The site, dubbed "WSJD" by the newspaper, features breaking news, enterprise stories and video that are created by staffers from Silicon Valley and other bureaus worldwide. Many of its stories are available only to paid subscribers.
Dow Jones, a News Corp. subsidiary that owns the Wall Street Journal, initially announced plans to upgrade technology coverage in September after it failed to agree on a new contract with the founders of its other technology news site, AllThingsD.com.
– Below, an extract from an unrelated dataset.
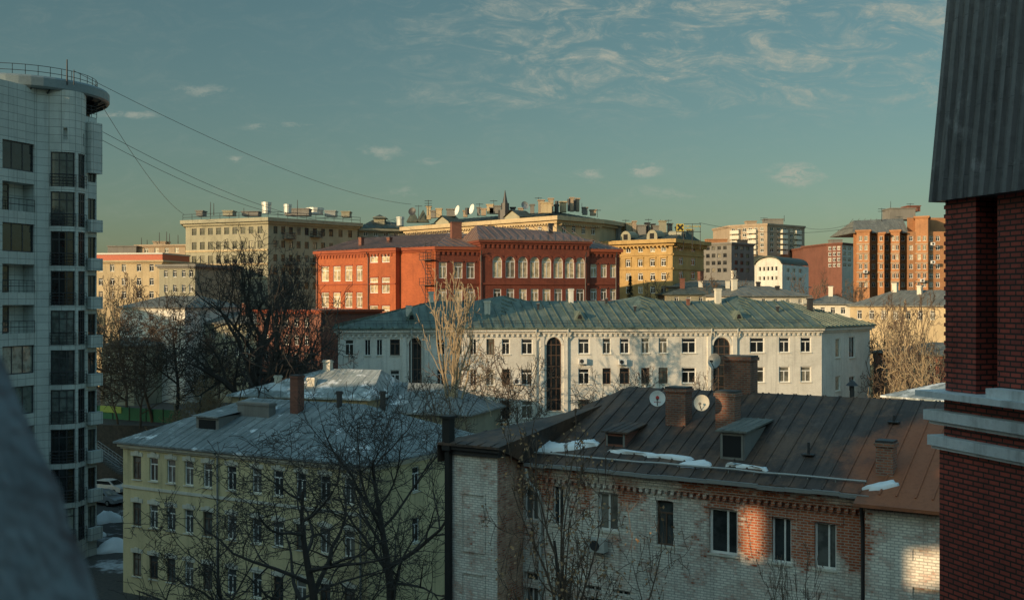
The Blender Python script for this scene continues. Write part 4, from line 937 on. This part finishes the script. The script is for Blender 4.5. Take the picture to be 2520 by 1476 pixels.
def snow(label,outline,h=.12):
    P=[onr(*q) for q in outline]; cx=sum(p[0] for p in P)/len(P); cy=sum(p[1] for p in P)/len(P); m=MB(); rings=[(1,.0),(.93,h*.7),(.7,h),(.35,h*1.1)]
    pts=[]
    n=len(P)*4
    for i in range(n):
        a=P[i//4];b=P[(i//4+1)%len(P)]; t=(i%4)/4; j=random.uniform(-.09,.09); pts.append((a[0]+(b[0]-a[0])*t+j,a[1]+(b[1]-a[1])*t+j*.8))
    for r,hh in rings:
        for x,y in pts:
            xx=cx+(x-cx)*r; yy=cy+(y-cy)*r; p=fn(xx,yy,zr_n(yy)+hh+.05+(random.uniform(0,.03) if r<1 else -.05)); m.v.append(tuple(p))
    for k in range(3):
        for i in range(n): j=(i+1)%n; m.f.append((k*n+i,k*n+j,(k+1)*n+j,(k+1)*n+i))
    m.f.append(tuple(3*n+i for i in range(n)))
    o=m.build('snow_patch',MT['snow'],None,False,True); tag(o,label,'snow')
snow('long melting snow drift on the brown roof eave, near black flue',[(1296,1116),(1340,1114),(1400,1109),(1478,1096),(1472,1086),(1440,1099),(1380,1100),(1335,1092),(1312,1086),(1296,1098)],.1)
snow('thin snow remnant on brown roof eave left of dormer',[(1668,1148),(1700,1153),(1752,1148),(1735,1136),(1690,1138)],.05)
snow('small snow scrap on brown roof below the dark brick chimney',[(2125,1204),(2160,1208),(2215,1194),(2200,1186),(2150,1196)],.06)
snow('narrow snow line along the brown roof gutter',[(1500,1113),(1600,1124),(1700,1135),(1702,1131),(1600,1119),(1500,1109)],.04)
snow('short broken snow strip near the gutter below the grey dormer',[(1790,1147),(1840,1153),(1885,1160),(1886,1156),(1840,1148),(1792,1142)],.04)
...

The contract expired at the end of 2013. It said then that it planned to hire 20 reviewers, bloggers, visual journalists, editors and reporters for the new venture.
As of Wednesday, online traffic to AllThingsD.com, which was free and widely read in Silicon Valley, was steered to WSJ.com's revamped technology page.
Meanwhile, AllThingsD founders - Walt Mossberg, a veteran WSJ journalist and chief technology device reviewer who left the paper at the end of 2013; and Kara Swisher, a former WSJ reporter – plan to launch a competing site, Recode.net, on Jan. 2. "While we think tech news is important, it's a better day to refresh, reimagine, reinvent and, most of all, rest," wrote Swisher and Mossberg on the site.
AllThingsD was launched in 2007 as an extension of The Wall Street Journal's D: All Things Digital conference that debuted four years earlier.
To diversify revenue sources, the Wall Street Journal is expanding its technology-related conference business, using the new WSJD brand. The first conference is scheduled for October 2014.
Mossberg and Swisher also said previously that they plan to launch a conference business under their new corporate structure.